On Thursday, Abe's government held a meeting of the National Security Council at his office in Tokyo involving other Cabinet ministers and lambasted the launches, calling them a "grave challenge to the international community."

The projectiles were fired at around 4:59 p.m. on Thursday from the Yeonpo area of South Hamgyong Province toward the Sea of Japan and flew about 380 kilometers, South Korea said.

It represented the 13th time since May that North Korea has launched projectiles of any type, including what are thought to be ballistic missiles. The Security Council resolutions ban Pyongyang from developing ballistic missiles and nuclear weapons.

In 2017, the North fired two ballistic missiles over Japan.

Recently, North Korea has warned it may restart nuclear and intercontinental ballistic missile tests unless negotiations with the United States over denuclearization move forward by the end of this year.

Pyongyang might be preparing to fire medium-range ballistic missiles with enough range of Japan in the near future, a Japanese government source said.

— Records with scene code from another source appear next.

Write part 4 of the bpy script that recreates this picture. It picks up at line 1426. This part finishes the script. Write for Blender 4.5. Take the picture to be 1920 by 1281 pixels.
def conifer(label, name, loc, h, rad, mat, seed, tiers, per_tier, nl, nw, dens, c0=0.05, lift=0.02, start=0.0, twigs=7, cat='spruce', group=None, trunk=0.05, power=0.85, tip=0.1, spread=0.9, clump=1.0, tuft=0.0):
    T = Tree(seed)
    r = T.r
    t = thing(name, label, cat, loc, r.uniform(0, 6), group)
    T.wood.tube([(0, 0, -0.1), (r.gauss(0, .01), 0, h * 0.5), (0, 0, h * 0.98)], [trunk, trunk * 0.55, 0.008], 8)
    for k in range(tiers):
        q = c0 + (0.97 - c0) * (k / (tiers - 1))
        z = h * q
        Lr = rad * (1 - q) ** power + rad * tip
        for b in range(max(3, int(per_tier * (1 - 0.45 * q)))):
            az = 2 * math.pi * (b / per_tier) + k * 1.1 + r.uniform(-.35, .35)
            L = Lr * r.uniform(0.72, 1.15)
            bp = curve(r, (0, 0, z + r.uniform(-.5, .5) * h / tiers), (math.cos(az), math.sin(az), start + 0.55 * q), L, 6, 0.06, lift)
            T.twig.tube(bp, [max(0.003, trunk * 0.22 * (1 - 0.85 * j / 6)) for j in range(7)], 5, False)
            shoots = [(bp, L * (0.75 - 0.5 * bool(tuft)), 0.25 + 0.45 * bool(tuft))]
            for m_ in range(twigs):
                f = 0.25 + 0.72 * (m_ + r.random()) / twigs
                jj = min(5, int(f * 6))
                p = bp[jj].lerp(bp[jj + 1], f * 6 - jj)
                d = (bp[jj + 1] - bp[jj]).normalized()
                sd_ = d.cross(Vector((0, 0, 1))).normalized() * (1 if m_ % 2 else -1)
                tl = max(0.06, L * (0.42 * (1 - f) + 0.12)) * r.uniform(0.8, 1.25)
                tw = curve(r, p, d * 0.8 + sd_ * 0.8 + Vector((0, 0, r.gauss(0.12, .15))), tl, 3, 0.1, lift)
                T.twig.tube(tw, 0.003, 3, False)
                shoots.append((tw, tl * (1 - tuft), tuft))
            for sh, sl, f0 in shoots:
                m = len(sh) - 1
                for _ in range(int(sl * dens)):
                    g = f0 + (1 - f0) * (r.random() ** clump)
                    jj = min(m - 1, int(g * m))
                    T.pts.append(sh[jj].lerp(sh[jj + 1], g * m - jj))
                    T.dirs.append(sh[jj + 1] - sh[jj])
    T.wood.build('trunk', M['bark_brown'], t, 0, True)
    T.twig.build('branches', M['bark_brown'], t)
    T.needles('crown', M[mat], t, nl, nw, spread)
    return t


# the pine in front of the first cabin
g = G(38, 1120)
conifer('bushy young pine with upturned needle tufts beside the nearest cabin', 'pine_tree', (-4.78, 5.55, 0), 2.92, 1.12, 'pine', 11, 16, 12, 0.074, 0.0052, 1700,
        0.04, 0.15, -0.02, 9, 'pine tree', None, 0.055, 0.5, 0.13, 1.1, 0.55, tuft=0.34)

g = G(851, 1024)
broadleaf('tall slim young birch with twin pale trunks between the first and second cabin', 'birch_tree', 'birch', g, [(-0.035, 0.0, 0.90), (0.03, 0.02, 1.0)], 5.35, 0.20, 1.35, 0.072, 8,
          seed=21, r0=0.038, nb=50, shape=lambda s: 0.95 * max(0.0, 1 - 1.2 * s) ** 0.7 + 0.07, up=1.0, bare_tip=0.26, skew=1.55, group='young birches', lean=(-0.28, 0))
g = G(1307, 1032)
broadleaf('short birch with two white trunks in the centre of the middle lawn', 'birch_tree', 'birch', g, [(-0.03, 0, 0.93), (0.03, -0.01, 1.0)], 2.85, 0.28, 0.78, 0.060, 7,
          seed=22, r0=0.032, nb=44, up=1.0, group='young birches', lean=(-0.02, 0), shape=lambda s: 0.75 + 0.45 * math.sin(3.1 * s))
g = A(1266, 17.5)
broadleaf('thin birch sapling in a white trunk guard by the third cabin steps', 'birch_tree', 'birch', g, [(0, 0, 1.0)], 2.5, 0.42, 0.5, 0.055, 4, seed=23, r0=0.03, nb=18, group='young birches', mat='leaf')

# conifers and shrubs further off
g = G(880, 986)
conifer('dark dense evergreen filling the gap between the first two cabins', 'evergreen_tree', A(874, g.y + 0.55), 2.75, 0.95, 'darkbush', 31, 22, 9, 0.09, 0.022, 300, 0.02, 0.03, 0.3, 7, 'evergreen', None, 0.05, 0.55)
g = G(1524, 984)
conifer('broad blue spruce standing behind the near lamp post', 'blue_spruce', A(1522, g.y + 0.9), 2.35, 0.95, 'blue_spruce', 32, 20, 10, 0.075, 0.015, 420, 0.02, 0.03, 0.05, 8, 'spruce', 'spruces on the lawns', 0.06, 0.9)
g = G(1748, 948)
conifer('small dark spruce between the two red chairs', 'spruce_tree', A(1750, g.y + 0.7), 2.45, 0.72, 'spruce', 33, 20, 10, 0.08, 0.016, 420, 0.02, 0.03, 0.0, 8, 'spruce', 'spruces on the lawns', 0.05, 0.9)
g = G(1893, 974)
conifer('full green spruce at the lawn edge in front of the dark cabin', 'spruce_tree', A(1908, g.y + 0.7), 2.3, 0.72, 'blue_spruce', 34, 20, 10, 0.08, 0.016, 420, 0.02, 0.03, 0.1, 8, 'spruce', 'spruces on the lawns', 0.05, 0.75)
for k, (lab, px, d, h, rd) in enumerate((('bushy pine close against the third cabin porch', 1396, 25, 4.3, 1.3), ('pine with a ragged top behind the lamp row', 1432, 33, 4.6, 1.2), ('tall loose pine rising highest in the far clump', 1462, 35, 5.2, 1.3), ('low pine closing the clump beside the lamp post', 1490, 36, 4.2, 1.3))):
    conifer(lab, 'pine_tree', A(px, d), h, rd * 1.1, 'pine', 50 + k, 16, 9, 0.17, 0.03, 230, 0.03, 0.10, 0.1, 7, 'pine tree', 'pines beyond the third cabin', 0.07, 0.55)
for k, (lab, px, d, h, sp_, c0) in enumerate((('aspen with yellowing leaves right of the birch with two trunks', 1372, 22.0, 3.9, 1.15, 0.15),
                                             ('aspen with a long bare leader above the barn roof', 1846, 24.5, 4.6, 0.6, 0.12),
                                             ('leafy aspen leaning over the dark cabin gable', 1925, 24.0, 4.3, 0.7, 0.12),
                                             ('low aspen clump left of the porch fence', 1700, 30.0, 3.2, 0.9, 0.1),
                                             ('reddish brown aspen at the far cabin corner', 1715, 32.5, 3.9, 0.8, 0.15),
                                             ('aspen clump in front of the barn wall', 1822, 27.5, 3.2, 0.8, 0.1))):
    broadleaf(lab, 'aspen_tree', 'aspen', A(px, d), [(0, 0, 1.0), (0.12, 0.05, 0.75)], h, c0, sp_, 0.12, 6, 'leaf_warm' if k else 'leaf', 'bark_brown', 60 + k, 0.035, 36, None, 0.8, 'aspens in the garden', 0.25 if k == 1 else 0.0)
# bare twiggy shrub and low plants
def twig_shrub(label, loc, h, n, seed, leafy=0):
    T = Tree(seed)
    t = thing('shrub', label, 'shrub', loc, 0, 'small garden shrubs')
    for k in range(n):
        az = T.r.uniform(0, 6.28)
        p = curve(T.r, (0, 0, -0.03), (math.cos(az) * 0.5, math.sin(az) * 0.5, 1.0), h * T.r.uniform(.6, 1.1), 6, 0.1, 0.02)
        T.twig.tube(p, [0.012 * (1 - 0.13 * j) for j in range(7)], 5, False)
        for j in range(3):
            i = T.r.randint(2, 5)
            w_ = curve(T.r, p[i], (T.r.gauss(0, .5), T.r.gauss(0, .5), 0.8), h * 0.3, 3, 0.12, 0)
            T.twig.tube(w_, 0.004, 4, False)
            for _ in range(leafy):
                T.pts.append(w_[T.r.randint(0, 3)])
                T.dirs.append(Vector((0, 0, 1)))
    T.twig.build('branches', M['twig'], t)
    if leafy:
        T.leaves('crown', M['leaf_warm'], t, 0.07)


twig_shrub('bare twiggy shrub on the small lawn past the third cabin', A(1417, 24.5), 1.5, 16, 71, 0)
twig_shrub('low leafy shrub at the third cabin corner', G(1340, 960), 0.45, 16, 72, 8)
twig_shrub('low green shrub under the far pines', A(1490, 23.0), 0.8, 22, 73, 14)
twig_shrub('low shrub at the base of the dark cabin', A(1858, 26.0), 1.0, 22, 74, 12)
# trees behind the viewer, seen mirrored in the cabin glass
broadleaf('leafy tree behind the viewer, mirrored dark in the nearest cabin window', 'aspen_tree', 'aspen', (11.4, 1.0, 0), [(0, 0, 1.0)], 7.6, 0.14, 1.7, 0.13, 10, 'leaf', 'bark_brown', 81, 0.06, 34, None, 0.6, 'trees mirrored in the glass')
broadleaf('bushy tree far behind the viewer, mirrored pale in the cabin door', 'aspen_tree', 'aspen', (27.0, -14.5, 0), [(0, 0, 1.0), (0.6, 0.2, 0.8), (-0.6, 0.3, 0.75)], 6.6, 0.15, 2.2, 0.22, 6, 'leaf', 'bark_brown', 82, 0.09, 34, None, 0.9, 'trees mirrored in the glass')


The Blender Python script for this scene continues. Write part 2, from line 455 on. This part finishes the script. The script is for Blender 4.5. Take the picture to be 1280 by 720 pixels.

Since earlier this year, meanwhile, Abe has expressed eagerness to meet with North Korean leader Kim Jong Un "without conditions" in hopes of making a breakthrough over the issue of Pyongyang's abductions of Japanese nationals in the 1970s and 1980s.

North Korea, however, has shown no sign of holding a summit between the two countries.

In early November, North Korea's top negotiator on normalizing ties with Japan said Abe "is making fuss as if a nuclear bomb was dropped on the land of Japan, taking issue with the DPRK's test-fire of super-large multiple rocket launchers."

DPRK is the acronym for North Korea's official name, the Democratic People's Republic of Korea.

Ambassador Song Il Ho was also quoted as saying by state-run media, "Abe would be well-advised not to dream forever of crossing the threshold of Pyongyang as he hurled a torrent of abuse at the just measures of the DPRK for self-defense."

Japan and North Korea have no diplomatic relations.